● Task details: Return exactly the lines that run from the beginning through the line containing "G().box((-4.15, 6.225, DZ + .0305), (-3.95, 6.295, DZ", both included, and no others.

━━━━━━━━━━━━━━━━━━━━━━━━━━━━━━

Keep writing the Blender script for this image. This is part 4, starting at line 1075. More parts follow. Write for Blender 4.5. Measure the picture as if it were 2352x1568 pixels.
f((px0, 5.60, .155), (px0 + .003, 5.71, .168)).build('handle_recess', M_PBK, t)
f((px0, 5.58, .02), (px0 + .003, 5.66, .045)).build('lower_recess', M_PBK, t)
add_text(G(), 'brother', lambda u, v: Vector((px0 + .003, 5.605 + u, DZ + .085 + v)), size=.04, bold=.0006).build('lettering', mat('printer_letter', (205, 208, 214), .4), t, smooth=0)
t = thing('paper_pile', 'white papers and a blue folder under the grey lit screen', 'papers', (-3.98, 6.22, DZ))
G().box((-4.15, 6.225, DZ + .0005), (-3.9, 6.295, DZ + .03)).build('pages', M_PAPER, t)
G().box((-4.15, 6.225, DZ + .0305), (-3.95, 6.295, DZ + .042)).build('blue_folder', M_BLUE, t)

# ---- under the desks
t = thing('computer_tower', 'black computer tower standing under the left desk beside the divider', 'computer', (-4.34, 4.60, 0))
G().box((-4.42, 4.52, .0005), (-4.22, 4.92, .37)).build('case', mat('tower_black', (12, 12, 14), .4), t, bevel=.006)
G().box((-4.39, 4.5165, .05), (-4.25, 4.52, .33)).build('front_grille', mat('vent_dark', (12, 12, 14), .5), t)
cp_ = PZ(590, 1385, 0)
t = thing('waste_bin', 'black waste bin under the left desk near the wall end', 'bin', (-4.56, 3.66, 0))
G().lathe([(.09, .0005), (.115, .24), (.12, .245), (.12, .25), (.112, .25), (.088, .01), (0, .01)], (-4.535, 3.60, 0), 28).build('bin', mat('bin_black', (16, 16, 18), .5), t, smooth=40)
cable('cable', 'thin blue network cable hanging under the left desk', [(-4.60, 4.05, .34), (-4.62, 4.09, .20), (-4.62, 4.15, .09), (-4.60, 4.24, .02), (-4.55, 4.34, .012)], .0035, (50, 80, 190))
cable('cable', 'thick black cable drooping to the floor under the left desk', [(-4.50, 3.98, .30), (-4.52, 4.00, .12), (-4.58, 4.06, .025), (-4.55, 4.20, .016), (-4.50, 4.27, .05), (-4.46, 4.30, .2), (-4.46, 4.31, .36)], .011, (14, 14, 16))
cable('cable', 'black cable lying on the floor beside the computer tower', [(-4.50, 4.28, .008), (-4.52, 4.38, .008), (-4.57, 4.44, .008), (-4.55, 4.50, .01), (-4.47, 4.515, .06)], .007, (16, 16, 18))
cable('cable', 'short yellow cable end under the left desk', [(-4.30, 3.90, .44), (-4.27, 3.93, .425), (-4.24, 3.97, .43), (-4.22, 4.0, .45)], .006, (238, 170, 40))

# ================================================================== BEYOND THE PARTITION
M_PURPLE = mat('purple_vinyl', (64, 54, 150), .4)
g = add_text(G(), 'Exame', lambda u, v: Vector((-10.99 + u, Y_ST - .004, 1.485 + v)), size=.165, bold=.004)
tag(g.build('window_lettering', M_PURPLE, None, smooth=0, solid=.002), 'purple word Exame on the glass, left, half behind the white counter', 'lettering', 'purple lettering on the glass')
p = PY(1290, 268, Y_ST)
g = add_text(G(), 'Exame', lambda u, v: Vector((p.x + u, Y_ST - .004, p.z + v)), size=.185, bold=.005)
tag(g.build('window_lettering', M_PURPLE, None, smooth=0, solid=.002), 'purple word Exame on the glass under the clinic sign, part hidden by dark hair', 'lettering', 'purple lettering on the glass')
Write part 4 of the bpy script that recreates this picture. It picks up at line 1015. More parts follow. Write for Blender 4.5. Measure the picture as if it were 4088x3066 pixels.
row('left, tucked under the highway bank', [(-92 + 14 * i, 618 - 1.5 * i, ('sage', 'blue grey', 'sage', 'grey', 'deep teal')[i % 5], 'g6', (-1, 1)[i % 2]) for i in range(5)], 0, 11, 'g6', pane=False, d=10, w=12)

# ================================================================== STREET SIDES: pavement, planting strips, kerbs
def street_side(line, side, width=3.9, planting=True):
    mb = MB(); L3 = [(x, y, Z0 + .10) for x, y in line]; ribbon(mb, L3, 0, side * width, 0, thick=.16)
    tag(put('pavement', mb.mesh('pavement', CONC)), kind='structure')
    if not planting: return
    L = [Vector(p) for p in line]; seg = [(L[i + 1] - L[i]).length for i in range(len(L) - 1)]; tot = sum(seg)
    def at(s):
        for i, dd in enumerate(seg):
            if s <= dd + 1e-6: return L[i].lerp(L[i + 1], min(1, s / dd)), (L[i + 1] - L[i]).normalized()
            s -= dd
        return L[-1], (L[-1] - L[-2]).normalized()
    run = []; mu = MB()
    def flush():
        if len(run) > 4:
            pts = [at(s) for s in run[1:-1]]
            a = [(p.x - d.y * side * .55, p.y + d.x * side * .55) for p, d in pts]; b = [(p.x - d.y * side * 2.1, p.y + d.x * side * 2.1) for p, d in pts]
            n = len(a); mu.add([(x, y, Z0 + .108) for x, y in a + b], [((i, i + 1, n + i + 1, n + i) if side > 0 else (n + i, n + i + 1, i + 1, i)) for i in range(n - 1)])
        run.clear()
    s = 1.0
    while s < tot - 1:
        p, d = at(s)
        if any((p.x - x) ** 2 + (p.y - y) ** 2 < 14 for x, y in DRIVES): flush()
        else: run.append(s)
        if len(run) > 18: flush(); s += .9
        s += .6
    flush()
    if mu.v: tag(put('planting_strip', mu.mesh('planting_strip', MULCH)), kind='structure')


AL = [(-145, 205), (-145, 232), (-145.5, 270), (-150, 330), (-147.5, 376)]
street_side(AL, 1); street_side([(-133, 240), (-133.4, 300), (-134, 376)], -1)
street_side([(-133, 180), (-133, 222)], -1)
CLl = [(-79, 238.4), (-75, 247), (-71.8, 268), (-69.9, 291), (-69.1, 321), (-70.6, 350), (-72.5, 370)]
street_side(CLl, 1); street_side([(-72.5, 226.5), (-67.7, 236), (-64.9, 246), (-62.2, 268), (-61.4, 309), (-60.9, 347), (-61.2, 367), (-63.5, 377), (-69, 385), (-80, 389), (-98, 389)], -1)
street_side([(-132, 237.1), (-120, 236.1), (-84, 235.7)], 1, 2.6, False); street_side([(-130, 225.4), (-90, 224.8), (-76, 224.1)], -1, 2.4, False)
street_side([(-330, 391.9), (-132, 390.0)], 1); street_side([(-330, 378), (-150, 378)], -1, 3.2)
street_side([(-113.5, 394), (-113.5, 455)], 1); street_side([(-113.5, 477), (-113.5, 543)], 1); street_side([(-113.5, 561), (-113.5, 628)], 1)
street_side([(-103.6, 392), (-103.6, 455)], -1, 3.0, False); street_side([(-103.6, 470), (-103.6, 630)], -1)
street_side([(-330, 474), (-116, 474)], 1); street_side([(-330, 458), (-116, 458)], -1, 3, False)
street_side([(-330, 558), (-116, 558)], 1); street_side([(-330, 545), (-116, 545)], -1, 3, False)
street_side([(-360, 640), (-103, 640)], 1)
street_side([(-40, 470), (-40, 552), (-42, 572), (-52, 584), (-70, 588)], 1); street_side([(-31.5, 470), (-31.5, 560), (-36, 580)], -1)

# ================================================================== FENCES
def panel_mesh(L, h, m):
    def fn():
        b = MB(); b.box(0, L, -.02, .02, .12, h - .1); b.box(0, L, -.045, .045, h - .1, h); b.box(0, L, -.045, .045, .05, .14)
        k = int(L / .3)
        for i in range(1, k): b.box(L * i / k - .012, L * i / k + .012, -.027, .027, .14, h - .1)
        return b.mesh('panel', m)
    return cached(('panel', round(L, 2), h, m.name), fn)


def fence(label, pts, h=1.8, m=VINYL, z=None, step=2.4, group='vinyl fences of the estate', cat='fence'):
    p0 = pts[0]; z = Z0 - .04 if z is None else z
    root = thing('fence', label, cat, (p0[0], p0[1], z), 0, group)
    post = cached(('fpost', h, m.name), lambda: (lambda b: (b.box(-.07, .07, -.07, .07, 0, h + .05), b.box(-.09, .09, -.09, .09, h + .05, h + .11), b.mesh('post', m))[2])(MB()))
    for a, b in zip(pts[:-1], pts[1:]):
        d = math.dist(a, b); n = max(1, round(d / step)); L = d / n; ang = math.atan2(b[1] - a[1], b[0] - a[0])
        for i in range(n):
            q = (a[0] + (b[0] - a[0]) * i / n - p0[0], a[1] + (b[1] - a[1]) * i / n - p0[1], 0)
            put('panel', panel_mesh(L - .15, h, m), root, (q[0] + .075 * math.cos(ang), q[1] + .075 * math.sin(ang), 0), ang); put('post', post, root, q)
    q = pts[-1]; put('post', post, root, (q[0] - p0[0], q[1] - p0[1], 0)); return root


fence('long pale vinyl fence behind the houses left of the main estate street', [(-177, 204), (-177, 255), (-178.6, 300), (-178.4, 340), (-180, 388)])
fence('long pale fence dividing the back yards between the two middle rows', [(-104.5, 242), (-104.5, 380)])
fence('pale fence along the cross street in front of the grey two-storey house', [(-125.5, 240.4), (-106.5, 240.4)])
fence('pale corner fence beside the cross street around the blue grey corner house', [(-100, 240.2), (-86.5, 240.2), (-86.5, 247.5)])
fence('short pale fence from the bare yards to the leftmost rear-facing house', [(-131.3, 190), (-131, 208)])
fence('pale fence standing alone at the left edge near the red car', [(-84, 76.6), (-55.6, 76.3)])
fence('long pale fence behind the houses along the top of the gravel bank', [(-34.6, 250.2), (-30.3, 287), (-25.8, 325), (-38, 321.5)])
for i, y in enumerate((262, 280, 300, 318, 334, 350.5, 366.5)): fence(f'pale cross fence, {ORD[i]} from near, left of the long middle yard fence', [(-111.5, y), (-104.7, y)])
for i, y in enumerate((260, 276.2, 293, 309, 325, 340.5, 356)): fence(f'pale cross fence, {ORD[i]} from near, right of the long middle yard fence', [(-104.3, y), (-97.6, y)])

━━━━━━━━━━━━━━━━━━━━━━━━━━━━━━

● Correct result:
Keep writing the Blender script for this image. This is part 4, starting at line 1075. More parts follow. Write for Blender 4.5. Measure the picture as if it were 2352x1568 pixels.
f((px0, 5.60, .155), (px0 + .003, 5.71, .168)).build('handle_recess', M_PBK, t)
f((px0, 5.58, .02), (px0 + .003, 5.66, .045)).build('lower_recess', M_PBK, t)
add_text(G(), 'brother', lambda u, v: Vector((px0 + .003, 5.605 + u, DZ + .085 + v)), size=.04, bold=.0006).build('lettering', mat('printer_letter', (205, 208, 214), .4), t, smooth=0)
t = thing('paper_pile', 'white papers and a blue folder under the grey lit screen', 'papers', (-3.98, 6.22, DZ))
G().box((-4.15, 6.225, DZ + .0005), (-3.9, 6.295, DZ + .03)).build('pages', M_PAPER, t)
G().box((-4.15, 6.225, DZ + .0305), (-3.95, 6.295, DZ + .042)).build('blue_folder', M_BLUE, t)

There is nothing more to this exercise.